The request
Set down exactly, please, each line from the one containing "Continue the Blender" through the one containing "bm = BM(); h", both lines included, and no other line.

Raw data
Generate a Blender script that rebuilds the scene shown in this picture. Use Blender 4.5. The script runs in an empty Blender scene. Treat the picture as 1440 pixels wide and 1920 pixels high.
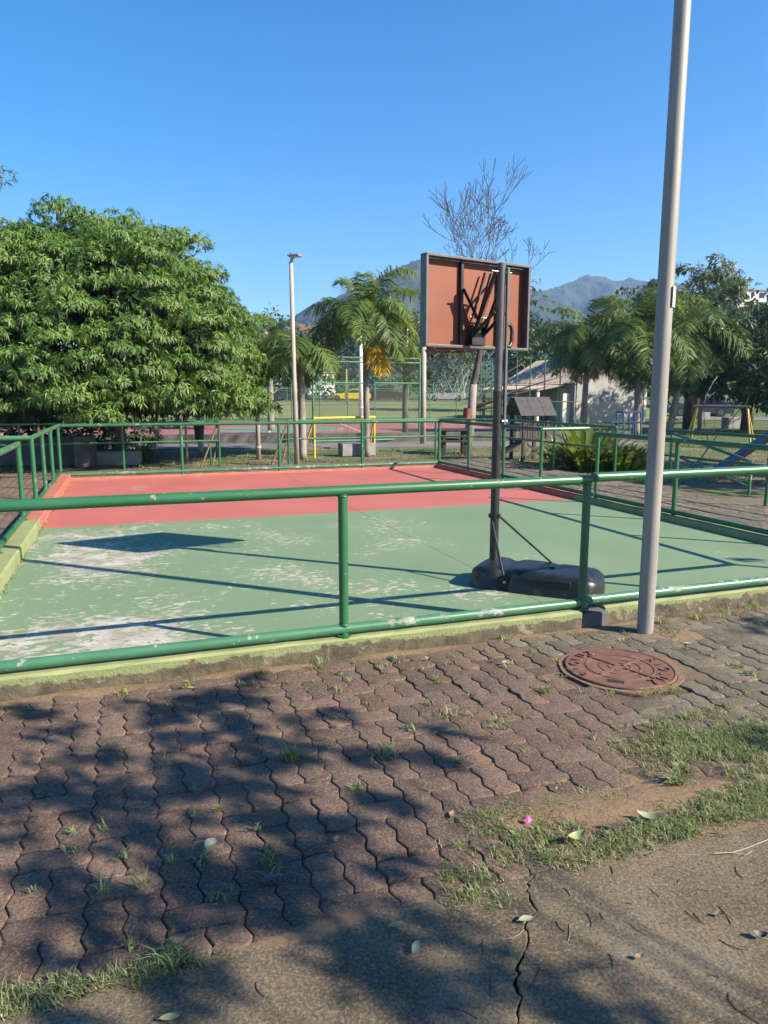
* * *
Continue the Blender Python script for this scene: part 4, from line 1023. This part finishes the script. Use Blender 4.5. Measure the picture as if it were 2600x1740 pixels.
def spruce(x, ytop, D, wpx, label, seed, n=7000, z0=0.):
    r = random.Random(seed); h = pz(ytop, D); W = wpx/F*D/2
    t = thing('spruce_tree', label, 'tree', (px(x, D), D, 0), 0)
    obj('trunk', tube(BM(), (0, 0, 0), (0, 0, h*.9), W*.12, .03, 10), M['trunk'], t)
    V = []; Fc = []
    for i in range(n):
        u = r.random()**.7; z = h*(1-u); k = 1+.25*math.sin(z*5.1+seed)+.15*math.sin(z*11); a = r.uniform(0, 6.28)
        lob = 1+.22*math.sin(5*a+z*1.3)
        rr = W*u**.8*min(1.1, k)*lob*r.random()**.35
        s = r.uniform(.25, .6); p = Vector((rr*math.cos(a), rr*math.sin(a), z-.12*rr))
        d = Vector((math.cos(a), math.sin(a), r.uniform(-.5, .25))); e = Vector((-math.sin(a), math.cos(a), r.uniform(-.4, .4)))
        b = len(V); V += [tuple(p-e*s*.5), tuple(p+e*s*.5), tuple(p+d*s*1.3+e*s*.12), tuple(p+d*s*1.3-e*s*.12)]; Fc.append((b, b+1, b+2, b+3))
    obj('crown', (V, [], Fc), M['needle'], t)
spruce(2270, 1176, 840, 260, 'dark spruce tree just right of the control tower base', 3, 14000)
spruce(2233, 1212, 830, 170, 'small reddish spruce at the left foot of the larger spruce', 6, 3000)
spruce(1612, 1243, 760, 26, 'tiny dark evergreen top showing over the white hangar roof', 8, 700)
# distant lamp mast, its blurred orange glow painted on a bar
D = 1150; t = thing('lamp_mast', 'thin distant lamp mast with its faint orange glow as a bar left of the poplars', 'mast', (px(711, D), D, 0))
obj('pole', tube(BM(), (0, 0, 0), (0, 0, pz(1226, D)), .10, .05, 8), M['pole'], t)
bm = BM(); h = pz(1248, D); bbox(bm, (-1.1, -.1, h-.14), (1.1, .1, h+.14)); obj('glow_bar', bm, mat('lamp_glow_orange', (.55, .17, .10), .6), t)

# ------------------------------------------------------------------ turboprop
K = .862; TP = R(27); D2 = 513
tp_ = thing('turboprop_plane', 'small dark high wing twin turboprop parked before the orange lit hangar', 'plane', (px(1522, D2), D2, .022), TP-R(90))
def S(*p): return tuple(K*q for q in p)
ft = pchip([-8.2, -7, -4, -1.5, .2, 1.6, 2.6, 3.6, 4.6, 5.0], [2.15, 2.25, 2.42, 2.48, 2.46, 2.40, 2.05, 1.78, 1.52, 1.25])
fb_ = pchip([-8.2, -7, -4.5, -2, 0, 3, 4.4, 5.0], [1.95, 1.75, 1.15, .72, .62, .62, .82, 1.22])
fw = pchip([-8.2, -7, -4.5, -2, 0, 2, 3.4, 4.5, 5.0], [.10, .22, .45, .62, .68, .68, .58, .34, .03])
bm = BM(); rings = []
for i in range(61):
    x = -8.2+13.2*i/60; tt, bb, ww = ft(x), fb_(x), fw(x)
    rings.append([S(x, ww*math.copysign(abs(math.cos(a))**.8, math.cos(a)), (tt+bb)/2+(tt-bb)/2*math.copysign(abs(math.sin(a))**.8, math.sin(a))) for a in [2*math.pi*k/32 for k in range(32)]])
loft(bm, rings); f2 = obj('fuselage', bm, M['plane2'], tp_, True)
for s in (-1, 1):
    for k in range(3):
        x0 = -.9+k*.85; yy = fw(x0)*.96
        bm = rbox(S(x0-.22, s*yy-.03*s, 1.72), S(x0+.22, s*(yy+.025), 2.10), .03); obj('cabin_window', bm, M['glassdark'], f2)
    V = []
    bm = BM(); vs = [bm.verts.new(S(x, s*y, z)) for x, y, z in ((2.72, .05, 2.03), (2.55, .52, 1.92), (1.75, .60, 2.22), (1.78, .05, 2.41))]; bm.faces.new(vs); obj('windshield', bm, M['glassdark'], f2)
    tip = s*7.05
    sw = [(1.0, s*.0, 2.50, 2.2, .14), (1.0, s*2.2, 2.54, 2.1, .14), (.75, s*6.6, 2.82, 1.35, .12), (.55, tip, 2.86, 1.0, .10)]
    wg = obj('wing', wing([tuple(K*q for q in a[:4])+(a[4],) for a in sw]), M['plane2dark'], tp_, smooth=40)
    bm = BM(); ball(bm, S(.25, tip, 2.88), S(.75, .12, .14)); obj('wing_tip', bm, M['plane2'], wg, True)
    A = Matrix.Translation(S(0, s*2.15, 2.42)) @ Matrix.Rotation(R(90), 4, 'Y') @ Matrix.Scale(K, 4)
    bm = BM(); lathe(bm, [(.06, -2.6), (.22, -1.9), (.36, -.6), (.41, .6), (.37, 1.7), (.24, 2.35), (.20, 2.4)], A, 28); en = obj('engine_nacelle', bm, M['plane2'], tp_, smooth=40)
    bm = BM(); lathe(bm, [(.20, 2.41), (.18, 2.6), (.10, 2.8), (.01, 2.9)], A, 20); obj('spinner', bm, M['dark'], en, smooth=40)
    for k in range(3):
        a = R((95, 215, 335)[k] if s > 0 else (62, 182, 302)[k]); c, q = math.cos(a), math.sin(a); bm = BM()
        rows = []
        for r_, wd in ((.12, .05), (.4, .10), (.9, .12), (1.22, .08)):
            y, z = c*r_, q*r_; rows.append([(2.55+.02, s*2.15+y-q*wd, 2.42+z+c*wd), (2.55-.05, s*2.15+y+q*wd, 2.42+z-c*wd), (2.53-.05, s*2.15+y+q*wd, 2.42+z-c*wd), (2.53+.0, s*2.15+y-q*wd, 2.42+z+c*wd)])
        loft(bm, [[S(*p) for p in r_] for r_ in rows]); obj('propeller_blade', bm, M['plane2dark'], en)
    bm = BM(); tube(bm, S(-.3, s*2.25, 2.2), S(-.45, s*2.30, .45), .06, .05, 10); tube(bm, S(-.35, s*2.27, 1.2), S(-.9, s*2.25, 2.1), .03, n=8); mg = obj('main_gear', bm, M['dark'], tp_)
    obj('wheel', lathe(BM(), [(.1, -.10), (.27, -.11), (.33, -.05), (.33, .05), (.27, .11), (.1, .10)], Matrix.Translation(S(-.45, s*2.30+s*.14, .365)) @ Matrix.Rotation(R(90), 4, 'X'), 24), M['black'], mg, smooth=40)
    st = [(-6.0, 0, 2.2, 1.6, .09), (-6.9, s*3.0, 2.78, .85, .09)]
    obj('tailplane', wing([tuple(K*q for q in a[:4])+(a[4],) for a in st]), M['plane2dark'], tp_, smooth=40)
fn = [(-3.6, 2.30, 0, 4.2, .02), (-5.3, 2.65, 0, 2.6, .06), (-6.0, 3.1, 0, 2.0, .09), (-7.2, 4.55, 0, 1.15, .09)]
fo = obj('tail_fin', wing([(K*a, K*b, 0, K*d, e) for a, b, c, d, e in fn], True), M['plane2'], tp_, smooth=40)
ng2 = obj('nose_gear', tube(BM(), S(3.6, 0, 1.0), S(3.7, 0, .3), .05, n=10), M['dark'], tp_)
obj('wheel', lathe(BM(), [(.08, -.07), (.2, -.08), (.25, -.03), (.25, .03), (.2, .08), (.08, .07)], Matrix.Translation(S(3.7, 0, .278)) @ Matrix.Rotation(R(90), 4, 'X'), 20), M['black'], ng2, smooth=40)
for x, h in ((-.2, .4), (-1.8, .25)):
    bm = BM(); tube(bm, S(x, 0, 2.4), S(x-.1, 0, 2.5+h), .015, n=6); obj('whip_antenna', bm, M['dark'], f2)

Result
Continue the Blender Python script for this scene: part 4, from line 1023. This part finishes the script. Use Blender 4.5. Measure the picture as if it were 2600x1740 pixels.
def spruce(x, ytop, D, wpx, label, seed, n=7000, z0=0.):
    r = random.Random(seed); h = pz(ytop, D); W = wpx/F*D/2
    t = thing('spruce_tree', label, 'tree', (px(x, D), D, 0), 0)
    obj('trunk', tube(BM(), (0, 0, 0), (0, 0, h*.9), W*.12, .03, 10), M['trunk'], t)
    V = []; Fc = []
    for i in range(n):
        u = r.random()**.7; z = h*(1-u); k = 1+.25*math.sin(z*5.1+seed)+.15*math.sin(z*11); a = r.uniform(0, 6.28)
        lob = 1+.22*math.sin(5*a+z*1.3)
        rr = W*u**.8*min(1.1, k)*lob*r.random()**.35
        s = r.uniform(.25, .6); p = Vector((rr*math.cos(a), rr*math.sin(a), z-.12*rr))
        d = Vector((math.cos(a), math.sin(a), r.uniform(-.5, .25))); e = Vector((-math.sin(a), math.cos(a), r.uniform(-.4, .4)))
        b = len(V); V += [tuple(p-e*s*.5), tuple(p+e*s*.5), tuple(p+d*s*1.3+e*s*.12), tuple(p+d*s*1.3-e*s*.12)]; Fc.append((b, b+1, b+2, b+3))
    obj('crown', (V, [], Fc), M['needle'], t)
spruce(2270, 1176, 840, 260, 'dark spruce tree just right of the control tower base', 3, 14000)
spruce(2233, 1212, 830, 170, 'small reddish spruce at the left foot of the larger spruce', 6, 3000)
spruce(1612, 1243, 760, 26, 'tiny dark evergreen top showing over the white hangar roof', 8, 700)
# distant lamp mast, its blurred orange glow painted on a bar
D = 1150; t = thing('lamp_mast', 'thin distant lamp mast with its faint orange glow as a bar left of the poplars', 'mast', (px(711, D), D, 0))
obj('pole', tube(BM(), (0, 0, 0), (0, 0, pz(1226, D)), .10, .05, 8), M['pole'], t)
bm = BM(); h = pz(1248, D); bbox(bm, (-1.1, -.1, h-.14), (1.1, .1, h+.14)); obj('glow_bar', bm, mat('lamp_glow_orange', (.55, .17, .10), .6), t)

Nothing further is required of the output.